A Democratic Outbreak?

A Democratic Outbreak?

 Re: Embracing The Brotherhood 


Regarding the article “Embracing the Brotherhood”: But what about the women? How do they fare in all this, when Egypt is now a secular state? I have only been to Luxor and Cairo, but in both places I see women veiled head to toe, women in jeans with head scarves, women in mini skirts and no head scarves, and women in business suits. What they wear, of course, is not the issue so much as what they wear expresses their range of lifestyle options. What happens to these choices? By the same token, in Egypt, women’s health care access and quality ranks near the bottom of the scale globally. Could this actually improve under a different government? What about education, sports, careers and voting rights, inheritance, divorce rights and protection against violence? What does this tendency toward more Islamic governments mean for all of that? And does democracy mean that THEY have a voice, too? If so, will that be a voice backed by equal opportunity, or a voice of desperation because reality does not support that they survive in any way but to submit to the will of men anyway, regardless of what the law says they can and cannot do?


Casondra Sobieralski


How can you possibly believe that the U.S. government would respond positively to the democratic election of parties that espouse political Islam, radical or not? When moderate Muslim parties won in Algeria and the military invalidated the elections, the U.S. cheered and called it a victory for democracy. There lies the future of Muslim democratic parties. The U.S. will foment or support coups that crush and radicalize them, particularly those with a history of terrorism. This is an utter pipe dream.


Gitai Ben-Ammi


While I, too, would welcome an outbreak of democratic process in the Middle East (and, no, I don’t believe our misguided adventure in Iraq will forward that goal)what Mr. Khouri’s article suggests (and is also what I believe will occur) is that unrestrained, fully democratic elections in Arab countries will result in Islamist majorities directly, or indirectly, representing the Muslim Brotherhood (MB). Mr. Khouri sees this as a good thing and suggests that the MB would embrace democratic processes and ideals.

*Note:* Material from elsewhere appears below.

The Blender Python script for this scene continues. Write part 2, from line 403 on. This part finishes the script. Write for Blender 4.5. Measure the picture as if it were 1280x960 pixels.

What bothers me it that, as I have come to understand through a lot of reading from various sources, is that the MB embraces the religious ideals of Wahhabism and that Wahhabism maintains that any government of men, which seeks to establish secular laws that might overrule shari’a law, is considered apostasy and/or polytheism (both punishable by death according to the Qu’ran). Thus, the election of the MB or its “cover” organizations would result in the election of a government committed to establishing a non-democratic, fundamentalist, Islamic country ruled by shari’a law similar to Afghanistan under the Taliban.


I am curious regarding Mr. Khouri’s response to this suggestion.